MikeP generated his results using a self-made pattern-searching program. This program examines a much broader search space than its predecessors, so can find things that ptbsearch and catalyst cannot (see David Eppstein's Life Search Programs catalogue). The near-miss is one such example; ptbsearch only attempts to react it with common still-lifes, whereas MikeP's searcher can perturb the reaction with customised catalysts. This is a huge leap forward.

A few complicated eaters
Long-lasting glider-eating reactions
in dense still lifes.
Dave Greene suggested a different method of making a stable reflector. Instead of having a simple 'bait' still-life, there is a distinct possibility of a still-life that absorbs a glider and emits another. This is not too far-fetched, as the first stage has already been realised in dozens of eating reactions. A few are shown at right:

The difficult part is perturbing the short-lived pulse into a glider. This is not so easy, as the pulse is much smaller than a glider, so cannot easily produce one. The closest thing to this is a reaction that converts an internal pulse into a two-bit spark and recovers. A glider emitter would have to allow the pulse to "explode" into a glider at the edge of the still life, with the edge spontaneously healing into its original state after the glider has moved on. Unfortunately, without more efficient search algorithms, finding a self-healing pattern with such a large active area is apparently still well beyond the limits of current computing technology.

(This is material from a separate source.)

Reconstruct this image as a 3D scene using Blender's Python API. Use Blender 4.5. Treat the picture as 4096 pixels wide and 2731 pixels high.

It's also still perfectly possible that some random constellation of small still lifes, when struck by a glider, will happen to emit one or more 90-degree output gliders and then reconstitute itself into the exact same constellation -- some still lifes might disappear and be recreated in a "transparent junk" reaction, while others might act as catalysts. The odds of this being true for any given constellation are infinitesimal, but the search space of "random ash" constellations smaller than 35x35 is astronomically large. This would be the ideal form of stable reflector, since it would undoubtedly be glider-constructible and could be used to produce much more compact self-replicating circuitry.